_WHAT YOU SHOULD DO_: In the material below, count the lines with the word "this" and state that number only.

_RECORD EXTRACTS_:
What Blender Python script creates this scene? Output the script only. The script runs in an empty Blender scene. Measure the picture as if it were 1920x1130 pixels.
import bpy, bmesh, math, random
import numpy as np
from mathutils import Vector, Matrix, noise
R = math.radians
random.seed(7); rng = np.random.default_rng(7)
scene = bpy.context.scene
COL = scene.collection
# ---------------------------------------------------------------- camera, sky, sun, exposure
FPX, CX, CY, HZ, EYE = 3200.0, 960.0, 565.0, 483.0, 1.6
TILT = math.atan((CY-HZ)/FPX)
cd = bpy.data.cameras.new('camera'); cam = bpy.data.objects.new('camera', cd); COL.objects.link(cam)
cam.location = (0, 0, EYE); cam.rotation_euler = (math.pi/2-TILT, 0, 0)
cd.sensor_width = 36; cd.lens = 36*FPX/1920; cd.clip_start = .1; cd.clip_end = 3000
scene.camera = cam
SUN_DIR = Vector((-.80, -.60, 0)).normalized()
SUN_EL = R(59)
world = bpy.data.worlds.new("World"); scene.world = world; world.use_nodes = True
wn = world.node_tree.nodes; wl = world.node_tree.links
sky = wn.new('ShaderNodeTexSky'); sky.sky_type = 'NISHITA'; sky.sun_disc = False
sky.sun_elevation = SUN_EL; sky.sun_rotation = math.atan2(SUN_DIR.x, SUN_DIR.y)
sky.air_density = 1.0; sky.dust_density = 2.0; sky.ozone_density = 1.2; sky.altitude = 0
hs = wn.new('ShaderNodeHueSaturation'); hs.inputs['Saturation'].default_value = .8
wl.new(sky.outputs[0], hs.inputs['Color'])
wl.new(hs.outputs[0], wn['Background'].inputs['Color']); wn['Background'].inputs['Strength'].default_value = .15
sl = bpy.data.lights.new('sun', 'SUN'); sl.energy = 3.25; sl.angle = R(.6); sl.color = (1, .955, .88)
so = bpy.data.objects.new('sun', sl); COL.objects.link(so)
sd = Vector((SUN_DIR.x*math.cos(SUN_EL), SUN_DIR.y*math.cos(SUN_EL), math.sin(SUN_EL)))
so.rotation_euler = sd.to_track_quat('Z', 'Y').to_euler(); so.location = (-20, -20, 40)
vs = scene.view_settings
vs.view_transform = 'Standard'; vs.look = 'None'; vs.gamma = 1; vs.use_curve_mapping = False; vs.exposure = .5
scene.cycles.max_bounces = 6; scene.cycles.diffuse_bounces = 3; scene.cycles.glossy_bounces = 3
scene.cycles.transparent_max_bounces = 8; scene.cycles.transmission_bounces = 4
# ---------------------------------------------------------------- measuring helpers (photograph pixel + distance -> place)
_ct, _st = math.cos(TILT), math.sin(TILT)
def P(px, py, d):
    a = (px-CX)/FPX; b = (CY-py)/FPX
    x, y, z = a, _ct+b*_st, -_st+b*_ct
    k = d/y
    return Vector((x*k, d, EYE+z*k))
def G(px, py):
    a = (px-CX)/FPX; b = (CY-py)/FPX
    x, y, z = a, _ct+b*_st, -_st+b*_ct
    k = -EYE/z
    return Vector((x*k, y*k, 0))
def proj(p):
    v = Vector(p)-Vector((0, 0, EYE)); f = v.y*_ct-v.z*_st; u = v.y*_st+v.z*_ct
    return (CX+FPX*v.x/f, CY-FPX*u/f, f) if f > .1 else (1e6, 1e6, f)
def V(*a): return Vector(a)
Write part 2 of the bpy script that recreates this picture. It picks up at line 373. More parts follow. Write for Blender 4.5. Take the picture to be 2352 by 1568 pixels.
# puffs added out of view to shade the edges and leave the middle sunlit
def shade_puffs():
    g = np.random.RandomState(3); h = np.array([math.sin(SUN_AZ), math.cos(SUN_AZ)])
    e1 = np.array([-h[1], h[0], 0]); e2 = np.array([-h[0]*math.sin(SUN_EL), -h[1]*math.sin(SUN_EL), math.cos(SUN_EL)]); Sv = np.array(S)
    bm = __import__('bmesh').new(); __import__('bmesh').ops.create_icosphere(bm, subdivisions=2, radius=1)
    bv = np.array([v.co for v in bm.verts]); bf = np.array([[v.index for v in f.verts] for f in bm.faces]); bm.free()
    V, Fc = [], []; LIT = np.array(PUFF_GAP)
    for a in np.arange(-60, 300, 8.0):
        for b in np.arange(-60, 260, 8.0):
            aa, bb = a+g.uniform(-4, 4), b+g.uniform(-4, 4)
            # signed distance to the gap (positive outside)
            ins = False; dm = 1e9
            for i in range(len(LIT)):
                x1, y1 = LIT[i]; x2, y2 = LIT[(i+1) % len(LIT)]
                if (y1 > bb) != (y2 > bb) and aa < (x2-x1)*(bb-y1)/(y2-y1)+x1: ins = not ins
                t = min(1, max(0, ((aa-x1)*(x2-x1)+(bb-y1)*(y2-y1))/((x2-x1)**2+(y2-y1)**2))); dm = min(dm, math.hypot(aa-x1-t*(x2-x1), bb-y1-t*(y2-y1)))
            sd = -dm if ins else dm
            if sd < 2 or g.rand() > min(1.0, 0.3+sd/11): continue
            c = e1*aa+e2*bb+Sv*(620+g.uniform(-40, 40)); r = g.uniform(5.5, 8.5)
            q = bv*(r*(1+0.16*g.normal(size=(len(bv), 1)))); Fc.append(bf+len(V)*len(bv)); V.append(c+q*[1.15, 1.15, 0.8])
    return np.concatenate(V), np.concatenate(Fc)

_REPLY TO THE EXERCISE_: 2